Mudança Modal: Novos Modelos de Negócio
A convergência da eletrificação, autonomia, conectividade e mobilidade partilhada obrigou todo o ecossistema automóvel a reorganizar-se. Os incumbentes tiveram de forjar novas parcerias, adotar modelos de negócio inovadores e renovar cadeias de fornecimento. A conformidade regulamentar e as tensões geopolíticas — recentemente sobre tarifas e acesso a recursos críticos — adicionaram camadas de complexidade às operações globais.
Uma das mudanças mais significativas da última década foi a transição da posse para o uso do veículo. Modelos como Mobilidade como Serviço (MaaS), ride-hailing, car-sharing, bem como bicicletas e trotinetes partilhadas ganharam tração. A Uber realiza cerca de 200 milhões de viagens por semana, cinco vezes mais do que em 2016.
Uma nova dimensão empolgante está a emergir com a mobilidade aérea avançada. Empresas como a Joby e Archer estão prestes a lançar operações comerciais com as suas aeronaves elétricas de descolagem e aterragem vertical (eVTOL), após investirem milhares de milhões — com apoio da Toyota e Stellantis.
Novos Fabricantes e a Ascensão dos OEMs Chineses
A última década assistiu à ascensão impressionante de novos fabricantes, com destaque para os OEMs chineses. Empresas como BYD, Geely e SAIC expandiram-se rapidamente além do seu mercado doméstico, beneficiando de apoio governamental, vantagens de custo e cadeias de abastecimento robustas, desafiando os grandes players globais.
A BYD, por exemplo, passou de vender 100.000 veículos em 2016 para 4,3 milhões em 2024, tornando-se a maior fabricante de BEVs do mundo com 1,8 milhões. A Geely construiu um império global com marcas chinesas e europeias, um fornecedor focado em SDVs e parcerias estratégicas (Mercedes e Renault). A Xiaomi, gigante de smartphones e eletrónica de consumo, teve sucesso onde a Apple falhou; prevê vender 350.000 veículos em 2025, partindo do zero em 2023.

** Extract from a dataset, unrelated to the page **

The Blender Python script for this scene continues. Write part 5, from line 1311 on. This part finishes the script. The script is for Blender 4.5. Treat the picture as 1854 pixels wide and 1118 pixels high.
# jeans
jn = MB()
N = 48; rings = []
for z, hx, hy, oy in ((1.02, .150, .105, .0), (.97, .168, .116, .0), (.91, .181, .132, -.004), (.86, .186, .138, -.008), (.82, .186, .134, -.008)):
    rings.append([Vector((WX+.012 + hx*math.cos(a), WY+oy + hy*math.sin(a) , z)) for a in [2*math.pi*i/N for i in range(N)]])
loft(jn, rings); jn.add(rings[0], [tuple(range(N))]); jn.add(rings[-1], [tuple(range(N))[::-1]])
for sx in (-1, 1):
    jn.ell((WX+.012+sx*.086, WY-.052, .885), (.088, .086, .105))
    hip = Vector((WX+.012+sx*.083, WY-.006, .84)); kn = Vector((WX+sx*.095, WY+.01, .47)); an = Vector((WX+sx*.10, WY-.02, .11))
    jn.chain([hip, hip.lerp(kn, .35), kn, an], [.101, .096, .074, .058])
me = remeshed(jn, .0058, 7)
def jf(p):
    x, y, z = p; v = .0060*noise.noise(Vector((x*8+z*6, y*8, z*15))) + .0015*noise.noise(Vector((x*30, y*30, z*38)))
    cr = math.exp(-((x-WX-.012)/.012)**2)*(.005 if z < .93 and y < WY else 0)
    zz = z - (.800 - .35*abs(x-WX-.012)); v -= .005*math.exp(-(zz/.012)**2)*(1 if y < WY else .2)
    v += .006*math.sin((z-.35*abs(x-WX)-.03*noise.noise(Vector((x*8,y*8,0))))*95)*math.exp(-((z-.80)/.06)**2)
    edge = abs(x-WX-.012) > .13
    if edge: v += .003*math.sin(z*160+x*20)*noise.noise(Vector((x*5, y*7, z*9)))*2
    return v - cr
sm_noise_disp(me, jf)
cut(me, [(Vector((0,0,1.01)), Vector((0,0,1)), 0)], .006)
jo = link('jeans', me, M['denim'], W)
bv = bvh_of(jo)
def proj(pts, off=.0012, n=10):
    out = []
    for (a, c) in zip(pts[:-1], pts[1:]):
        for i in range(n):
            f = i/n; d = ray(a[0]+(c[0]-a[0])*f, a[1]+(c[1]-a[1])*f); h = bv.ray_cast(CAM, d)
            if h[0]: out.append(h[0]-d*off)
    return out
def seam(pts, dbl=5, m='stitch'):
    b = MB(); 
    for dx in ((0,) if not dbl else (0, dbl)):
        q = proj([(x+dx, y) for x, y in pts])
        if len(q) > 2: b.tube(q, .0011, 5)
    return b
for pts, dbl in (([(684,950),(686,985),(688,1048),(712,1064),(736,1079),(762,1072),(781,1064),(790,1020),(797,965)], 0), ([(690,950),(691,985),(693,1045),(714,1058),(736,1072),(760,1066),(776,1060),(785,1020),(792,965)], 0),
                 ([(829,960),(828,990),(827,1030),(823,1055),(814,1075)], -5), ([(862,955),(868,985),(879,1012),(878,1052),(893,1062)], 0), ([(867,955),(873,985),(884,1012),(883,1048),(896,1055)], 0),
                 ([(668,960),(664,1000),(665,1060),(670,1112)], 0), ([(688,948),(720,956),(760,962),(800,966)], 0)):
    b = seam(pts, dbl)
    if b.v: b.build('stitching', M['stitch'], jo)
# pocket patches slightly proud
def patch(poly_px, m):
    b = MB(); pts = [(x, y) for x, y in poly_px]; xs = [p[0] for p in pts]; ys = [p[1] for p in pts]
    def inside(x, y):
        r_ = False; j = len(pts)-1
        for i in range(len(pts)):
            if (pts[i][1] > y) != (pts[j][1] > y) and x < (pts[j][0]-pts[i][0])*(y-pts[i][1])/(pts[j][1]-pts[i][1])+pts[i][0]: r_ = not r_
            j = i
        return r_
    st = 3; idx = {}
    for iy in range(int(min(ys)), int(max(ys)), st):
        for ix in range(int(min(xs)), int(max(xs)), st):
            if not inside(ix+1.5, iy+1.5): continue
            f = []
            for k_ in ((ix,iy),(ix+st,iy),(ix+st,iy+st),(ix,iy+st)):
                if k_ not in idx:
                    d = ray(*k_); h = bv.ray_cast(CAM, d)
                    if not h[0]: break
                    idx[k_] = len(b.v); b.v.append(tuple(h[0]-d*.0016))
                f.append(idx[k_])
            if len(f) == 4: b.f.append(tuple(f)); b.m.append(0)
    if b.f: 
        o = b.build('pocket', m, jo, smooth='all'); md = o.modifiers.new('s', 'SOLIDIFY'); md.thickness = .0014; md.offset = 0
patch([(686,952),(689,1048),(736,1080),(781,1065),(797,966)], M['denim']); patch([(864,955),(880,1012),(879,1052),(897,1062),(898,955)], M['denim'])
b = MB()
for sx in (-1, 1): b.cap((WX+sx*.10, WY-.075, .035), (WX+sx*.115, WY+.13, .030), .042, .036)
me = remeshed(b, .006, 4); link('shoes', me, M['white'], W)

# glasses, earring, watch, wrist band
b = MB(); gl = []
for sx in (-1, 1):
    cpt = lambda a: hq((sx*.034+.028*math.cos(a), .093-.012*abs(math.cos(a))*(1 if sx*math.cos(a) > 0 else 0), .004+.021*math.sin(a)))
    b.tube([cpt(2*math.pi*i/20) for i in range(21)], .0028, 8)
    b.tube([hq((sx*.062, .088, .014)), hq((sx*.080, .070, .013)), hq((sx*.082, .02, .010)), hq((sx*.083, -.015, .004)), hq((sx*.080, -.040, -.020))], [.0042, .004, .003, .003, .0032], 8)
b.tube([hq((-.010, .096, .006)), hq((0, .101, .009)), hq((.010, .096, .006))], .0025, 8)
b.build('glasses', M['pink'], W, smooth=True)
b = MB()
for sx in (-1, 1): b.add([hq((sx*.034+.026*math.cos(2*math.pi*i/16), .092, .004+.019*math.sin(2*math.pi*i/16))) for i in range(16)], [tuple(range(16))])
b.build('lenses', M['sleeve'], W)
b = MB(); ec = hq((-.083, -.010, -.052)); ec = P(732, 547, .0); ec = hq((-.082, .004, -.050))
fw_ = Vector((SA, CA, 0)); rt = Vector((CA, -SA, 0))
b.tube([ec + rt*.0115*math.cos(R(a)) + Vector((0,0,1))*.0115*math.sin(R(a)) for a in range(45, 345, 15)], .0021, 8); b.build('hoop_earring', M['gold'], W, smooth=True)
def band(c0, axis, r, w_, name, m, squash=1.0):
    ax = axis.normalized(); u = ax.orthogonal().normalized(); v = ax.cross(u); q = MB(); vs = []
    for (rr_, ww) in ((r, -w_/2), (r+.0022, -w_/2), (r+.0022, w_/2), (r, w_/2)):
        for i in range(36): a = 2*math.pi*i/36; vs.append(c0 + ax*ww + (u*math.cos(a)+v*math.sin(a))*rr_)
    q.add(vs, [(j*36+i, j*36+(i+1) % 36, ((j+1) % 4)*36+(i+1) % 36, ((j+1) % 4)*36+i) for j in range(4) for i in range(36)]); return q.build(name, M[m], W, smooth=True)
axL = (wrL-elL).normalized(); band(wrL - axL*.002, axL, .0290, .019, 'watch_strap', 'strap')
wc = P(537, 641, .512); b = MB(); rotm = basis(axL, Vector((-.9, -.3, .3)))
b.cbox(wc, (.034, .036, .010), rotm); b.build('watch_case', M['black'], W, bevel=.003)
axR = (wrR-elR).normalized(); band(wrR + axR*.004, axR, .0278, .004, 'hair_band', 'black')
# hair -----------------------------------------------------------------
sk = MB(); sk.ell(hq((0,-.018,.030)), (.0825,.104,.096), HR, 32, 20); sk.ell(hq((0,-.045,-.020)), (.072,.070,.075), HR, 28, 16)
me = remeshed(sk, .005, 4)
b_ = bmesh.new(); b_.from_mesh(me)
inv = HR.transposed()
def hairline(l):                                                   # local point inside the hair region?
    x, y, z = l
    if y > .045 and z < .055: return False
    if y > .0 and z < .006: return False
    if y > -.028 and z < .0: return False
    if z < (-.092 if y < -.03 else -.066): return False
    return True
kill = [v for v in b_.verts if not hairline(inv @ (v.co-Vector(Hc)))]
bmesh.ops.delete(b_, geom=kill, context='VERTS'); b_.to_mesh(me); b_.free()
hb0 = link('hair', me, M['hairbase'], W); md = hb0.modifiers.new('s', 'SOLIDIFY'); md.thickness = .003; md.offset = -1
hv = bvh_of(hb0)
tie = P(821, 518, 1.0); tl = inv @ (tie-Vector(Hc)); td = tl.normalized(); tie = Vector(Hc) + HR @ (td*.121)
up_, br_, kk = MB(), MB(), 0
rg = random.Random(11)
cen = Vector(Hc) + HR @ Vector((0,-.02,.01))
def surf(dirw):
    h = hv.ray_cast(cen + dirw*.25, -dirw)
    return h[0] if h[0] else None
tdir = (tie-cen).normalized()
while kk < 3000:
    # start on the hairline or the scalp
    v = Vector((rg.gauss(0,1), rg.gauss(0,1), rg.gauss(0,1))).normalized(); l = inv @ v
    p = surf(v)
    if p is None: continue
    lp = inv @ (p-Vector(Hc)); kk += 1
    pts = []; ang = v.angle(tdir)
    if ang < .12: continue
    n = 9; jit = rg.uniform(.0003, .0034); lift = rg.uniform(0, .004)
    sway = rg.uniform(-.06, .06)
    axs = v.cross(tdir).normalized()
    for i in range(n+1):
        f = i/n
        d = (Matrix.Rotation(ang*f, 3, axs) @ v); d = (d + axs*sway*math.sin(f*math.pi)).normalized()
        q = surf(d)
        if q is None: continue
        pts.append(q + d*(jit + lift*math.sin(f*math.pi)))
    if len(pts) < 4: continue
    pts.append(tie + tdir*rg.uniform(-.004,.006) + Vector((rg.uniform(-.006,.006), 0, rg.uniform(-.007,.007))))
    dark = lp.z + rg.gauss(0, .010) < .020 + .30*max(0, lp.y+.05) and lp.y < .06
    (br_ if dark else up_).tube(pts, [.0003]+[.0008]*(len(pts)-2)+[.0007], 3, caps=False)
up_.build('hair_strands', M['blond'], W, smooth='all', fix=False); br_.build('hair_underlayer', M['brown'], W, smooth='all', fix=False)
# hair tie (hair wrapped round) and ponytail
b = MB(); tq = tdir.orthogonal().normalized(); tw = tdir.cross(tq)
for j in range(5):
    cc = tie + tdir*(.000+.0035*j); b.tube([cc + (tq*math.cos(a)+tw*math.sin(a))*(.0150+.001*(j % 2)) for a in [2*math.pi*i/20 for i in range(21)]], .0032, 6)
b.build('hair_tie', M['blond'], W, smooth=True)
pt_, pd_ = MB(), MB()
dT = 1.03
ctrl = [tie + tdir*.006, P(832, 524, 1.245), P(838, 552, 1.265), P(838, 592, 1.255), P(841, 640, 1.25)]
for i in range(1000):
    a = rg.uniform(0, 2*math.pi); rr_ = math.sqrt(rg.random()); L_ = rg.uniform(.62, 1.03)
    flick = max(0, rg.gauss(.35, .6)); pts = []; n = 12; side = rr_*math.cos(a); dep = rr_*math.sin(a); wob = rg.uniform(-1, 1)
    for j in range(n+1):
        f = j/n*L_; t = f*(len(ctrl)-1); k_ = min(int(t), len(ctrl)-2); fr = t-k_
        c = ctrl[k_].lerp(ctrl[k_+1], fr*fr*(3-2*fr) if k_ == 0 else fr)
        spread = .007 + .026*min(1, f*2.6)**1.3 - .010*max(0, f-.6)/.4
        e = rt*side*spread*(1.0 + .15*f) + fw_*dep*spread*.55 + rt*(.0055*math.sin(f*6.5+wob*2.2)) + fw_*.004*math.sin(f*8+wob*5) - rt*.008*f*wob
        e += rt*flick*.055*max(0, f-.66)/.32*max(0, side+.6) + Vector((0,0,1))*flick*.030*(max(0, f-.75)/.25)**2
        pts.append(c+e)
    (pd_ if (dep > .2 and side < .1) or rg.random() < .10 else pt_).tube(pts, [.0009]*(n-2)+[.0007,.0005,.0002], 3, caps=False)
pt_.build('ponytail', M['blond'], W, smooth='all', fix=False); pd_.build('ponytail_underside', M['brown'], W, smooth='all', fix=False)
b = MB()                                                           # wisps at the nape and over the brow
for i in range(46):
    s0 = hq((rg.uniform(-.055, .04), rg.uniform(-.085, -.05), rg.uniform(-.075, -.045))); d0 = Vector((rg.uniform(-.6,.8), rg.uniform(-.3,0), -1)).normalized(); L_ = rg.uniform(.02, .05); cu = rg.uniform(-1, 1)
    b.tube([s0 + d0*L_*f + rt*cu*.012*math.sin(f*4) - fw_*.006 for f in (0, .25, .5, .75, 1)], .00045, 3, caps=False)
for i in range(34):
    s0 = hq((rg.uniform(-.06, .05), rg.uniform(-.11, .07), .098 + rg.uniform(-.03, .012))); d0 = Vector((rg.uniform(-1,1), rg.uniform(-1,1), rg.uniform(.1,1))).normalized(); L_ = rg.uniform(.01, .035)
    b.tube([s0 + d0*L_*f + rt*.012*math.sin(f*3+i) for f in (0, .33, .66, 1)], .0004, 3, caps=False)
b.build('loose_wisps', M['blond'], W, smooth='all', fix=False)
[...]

Os fabricantes chineses não só conquistaram a maior fatia do seu mercado interno, em detrimento dos estrangeiros, como estão a avançar na Europa, Sudeste Asiático e América Latina. Com capacidade de produção excedente, focaram-se nas exportações, posicionando-se como concorrentes formidáveis no cenário automóvel global, com 5,9 milhões de veículos exportados em 2024 vs. 700.000 em 2016. O seu sucesso assenta em cadeias de fornecimento de baterias líderes mundiais, fortes competências digitais e uma capacidade de inovação a alta velocidade. Os fabricantes tradicionais estão agora a correr para recuperar o atraso.
Inspirados pelo sucesso da Tesla, uma nova geração de startups lançou BEVs inovadores, embora com dificuldades. Nos EUA, a Rivian e a Lucid continuam a expandir a sua oferta, apoiadas por forte financiamento — a Volkswagen está a investir milhares de milhões para aceder à tecnologia SDV da Rivian. Já a Fisker e outras falharam. A própria Tesla estabeleceu um novo padrão de desempenho operacional e financeiro, passando de 76.000 veículos vendidos em 2016 para 1,8 milhões em 2024. No entanto, a antiga líder dos BEVs tem vindo a perder vantagem recentemente.
Olhando para o Futuro
Ao refletir sobre os 99 artigos anteriores, é evidente que o sector da mobilidade atravessou uma era de mudança sem precedentes. As várias tendências aqui destacadas remodelaram profundamente o panorama. Olhando em frente, o ritmo da inovação e disrupção continuará intenso, levando a mais consolidação e parcerias. As lições e perceções da última década serão valiosas para uma indústria que continuará a evoluir, adaptar-se e redefinir o futuro da mobilidade — rumo a um futuro mais brilhante.